Material:
——
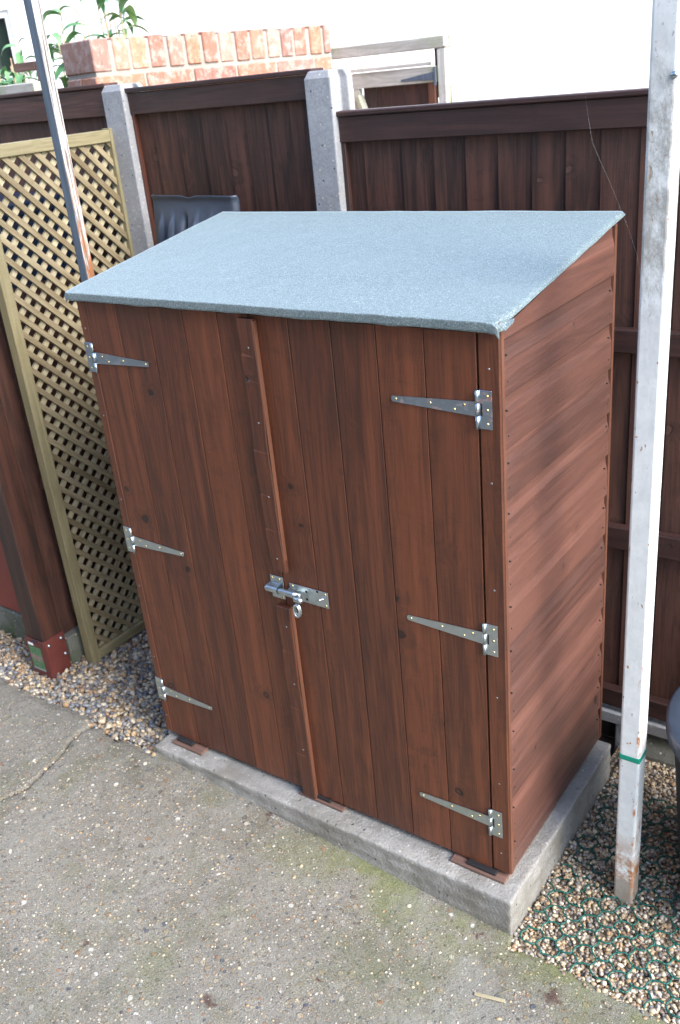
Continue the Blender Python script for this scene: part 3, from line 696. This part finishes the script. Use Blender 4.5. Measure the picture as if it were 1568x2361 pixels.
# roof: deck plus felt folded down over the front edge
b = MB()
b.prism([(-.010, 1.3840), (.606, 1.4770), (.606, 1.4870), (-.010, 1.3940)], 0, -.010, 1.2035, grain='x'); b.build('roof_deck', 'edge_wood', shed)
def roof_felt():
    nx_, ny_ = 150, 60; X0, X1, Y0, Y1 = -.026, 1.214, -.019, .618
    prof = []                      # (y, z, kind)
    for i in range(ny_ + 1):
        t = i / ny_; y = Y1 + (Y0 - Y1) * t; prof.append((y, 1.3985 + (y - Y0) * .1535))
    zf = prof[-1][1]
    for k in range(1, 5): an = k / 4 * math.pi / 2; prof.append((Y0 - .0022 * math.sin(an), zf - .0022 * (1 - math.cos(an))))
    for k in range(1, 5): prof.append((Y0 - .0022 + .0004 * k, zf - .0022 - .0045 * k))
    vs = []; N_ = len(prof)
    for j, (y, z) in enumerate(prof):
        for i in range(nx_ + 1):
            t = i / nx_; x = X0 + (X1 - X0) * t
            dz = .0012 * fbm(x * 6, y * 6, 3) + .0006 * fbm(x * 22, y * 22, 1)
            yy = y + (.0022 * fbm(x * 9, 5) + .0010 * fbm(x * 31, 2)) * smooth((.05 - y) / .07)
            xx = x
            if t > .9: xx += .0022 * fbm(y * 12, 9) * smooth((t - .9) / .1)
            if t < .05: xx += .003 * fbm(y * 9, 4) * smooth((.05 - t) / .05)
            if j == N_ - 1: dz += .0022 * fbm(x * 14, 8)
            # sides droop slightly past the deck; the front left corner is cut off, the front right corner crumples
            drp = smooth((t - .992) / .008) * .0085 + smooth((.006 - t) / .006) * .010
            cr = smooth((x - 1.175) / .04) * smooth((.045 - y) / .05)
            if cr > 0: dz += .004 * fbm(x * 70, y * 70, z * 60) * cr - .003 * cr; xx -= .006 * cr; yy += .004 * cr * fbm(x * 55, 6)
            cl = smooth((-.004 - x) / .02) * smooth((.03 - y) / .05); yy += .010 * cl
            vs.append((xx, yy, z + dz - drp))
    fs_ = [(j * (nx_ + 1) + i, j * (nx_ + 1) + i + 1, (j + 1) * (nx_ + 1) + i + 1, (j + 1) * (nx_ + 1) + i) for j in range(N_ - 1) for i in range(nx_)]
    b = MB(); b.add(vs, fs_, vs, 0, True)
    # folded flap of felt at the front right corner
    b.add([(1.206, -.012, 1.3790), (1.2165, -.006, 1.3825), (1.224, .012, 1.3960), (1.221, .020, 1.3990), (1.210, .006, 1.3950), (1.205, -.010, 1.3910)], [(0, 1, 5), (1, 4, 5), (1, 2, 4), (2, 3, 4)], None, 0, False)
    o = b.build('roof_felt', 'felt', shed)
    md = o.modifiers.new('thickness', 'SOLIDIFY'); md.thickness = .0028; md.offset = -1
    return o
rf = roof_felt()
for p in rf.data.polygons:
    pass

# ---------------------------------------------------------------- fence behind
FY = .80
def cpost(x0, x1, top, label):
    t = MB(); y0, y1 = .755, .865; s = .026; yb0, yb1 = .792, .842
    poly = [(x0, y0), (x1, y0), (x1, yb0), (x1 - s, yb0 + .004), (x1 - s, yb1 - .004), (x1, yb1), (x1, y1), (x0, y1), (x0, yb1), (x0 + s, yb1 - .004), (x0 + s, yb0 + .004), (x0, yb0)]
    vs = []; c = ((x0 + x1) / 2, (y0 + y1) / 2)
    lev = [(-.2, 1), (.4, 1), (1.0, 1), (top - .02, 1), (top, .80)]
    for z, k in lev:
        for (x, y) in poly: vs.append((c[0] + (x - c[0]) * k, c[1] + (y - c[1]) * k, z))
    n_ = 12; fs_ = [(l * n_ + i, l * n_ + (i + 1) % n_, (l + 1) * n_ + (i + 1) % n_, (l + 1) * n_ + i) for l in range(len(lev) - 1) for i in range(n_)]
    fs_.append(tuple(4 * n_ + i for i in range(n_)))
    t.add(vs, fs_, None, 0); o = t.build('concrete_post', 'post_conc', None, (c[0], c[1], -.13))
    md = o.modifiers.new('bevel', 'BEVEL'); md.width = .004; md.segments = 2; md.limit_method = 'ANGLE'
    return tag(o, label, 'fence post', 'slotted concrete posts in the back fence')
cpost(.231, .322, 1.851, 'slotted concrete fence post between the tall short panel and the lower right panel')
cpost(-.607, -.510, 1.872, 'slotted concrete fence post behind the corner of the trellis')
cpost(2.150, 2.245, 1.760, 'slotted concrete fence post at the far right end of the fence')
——
Task goal: Give the material again exactly as it is, but keep the pictures out.

Exercise solution:
Continue the Blender Python script for this scene: part 3, from line 696. This part finishes the script. Use Blender 4.5. Measure the picture as if it were 1568x2361 pixels.
# roof: deck plus felt folded down over the front edge
b = MB()
b.prism([(-.010, 1.3840), (.606, 1.4770), (.606, 1.4870), (-.010, 1.3940)], 0, -.010, 1.2035, grain='x'); b.build('roof_deck', 'edge_wood', shed)
def roof_felt():
    nx_, ny_ = 150, 60; X0, X1, Y0, Y1 = -.026, 1.214, -.019, .618
    prof = []                      # (y, z, kind)
    for i in range(ny_ + 1):
        t = i / ny_; y = Y1 + (Y0 - Y1) * t; prof.append((y, 1.3985 + (y - Y0) * .1535))
    zf = prof[-1][1]
    for k in range(1, 5): an = k / 4 * math.pi / 2; prof.append((Y0 - .0022 * math.sin(an), zf - .0022 * (1 - math.cos(an))))
    for k in range(1, 5): prof.append((Y0 - .0022 + .0004 * k, zf - .0022 - .0045 * k))
    vs = []; N_ = len(prof)
    for j, (y, z) in enumerate(prof):
        for i in range(nx_ + 1):
            t = i / nx_; x = X0 + (X1 - X0) * t
            dz = .0012 * fbm(x * 6, y * 6, 3) + .0006 * fbm(x * 22, y * 22, 1)
            yy = y + (.0022 * fbm(x * 9, 5) + .0010 * fbm(x * 31, 2)) * smooth((.05 - y) / .07)
            xx = x
            if t > .9: xx += .0022 * fbm(y * 12, 9) * smooth((t - .9) / .1)
            if t < .05: xx += .003 * fbm(y * 9, 4) * smooth((.05 - t) / .05)
            if j == N_ - 1: dz += .0022 * fbm(x * 14, 8)
            # sides droop slightly past the deck; the front left corner is cut off, the front right corner crumples
            drp = smooth((t - .992) / .008) * .0085 + smooth((.006 - t) / .006) * .010
            cr = smooth((x - 1.175) / .04) * smooth((.045 - y) / .05)
            if cr > 0: dz += .004 * fbm(x * 70, y * 70, z * 60) * cr - .003 * cr; xx -= .006 * cr; yy += .004 * cr * fbm(x * 55, 6)
            cl = smooth((-.004 - x) / .02) * smooth((.03 - y) / .05); yy += .010 * cl
            vs.append((xx, yy, z + dz - drp))
    fs_ = [(j * (nx_ + 1) + i, j * (nx_ + 1) + i + 1, (j + 1) * (nx_ + 1) + i + 1, (j + 1) * (nx_ + 1) + i) for j in range(N_ - 1) for i in range(nx_)]
    b = MB(); b.add(vs, fs_, vs, 0, True)
    # folded flap of felt at the front right corner
    b.add([(1.206, -.012, 1.3790), (1.2165, -.006, 1.3825), (1.224, .012, 1.3960), (1.221, .020, 1.3990), (1.210, .006, 1.3950), (1.205, -.010, 1.3910)], [(0, 1, 5), (1, 4, 5), (1, 2, 4), (2, 3, 4)], None, 0, False)
    o = b.build('roof_felt', 'felt', shed)
    md = o.modifiers.new('thickness', 'SOLIDIFY'); md.thickness = .0028; md.offset = -1
    return o
rf = roof_felt()
for p in rf.data.polygons:
    pass

# ---------------------------------------------------------------- fence behind
FY = .80
def cpost(x0, x1, top, label):
    t = MB(); y0, y1 = .755, .865; s = .026; yb0, yb1 = .792, .842
    poly = [(x0, y0), (x1, y0), (x1, yb0), (x1 - s, yb0 + .004), (x1 - s, yb1 - .004), (x1, yb1), (x1, y1), (x0, y1), (x0, yb1), (x0 + s, yb1 - .004), (x0 + s, yb0 + .004), (x0, yb0)]
    vs = []; c = ((x0 + x1) / 2, (y0 + y1) / 2)
    lev = [(-.2, 1), (.4, 1), (1.0, 1), (top - .02, 1), (top, .80)]
    for z, k in lev:
        for (x, y) in poly: vs.append((c[0] + (x - c[0]) * k, c[1] + (y - c[1]) * k, z))
    n_ = 12; fs_ = [(l * n_ + i, l * n_ + (i + 1) % n_, (l + 1) * n_ + (i + 1) % n_, (l + 1) * n_ + i) for l in range(len(lev) - 1) for i in range(n_)]
    fs_.append(tuple(4 * n_ + i for i in range(n_)))
    t.add(vs, fs_, None, 0); o = t.build('concrete_post', 'post_conc', None, (c[0], c[1], -.13))
    md = o.modifiers.new('bevel', 'BEVEL'); md.width = .004; md.segments = 2; md.limit_method = 'ANGLE'
    return tag(o, label, 'fence post', 'slotted concrete posts in the back fence')
cpost(.231, .322, 1.851, 'slotted concrete fence post between the tall short panel and the lower right panel')
cpost(-.607, -.510, 1.872, 'slotted concrete fence post behind the corner of the trellis')
cpost(2.150, 2.245, 1.760, 'slotted concrete fence post at the far right end of the fence')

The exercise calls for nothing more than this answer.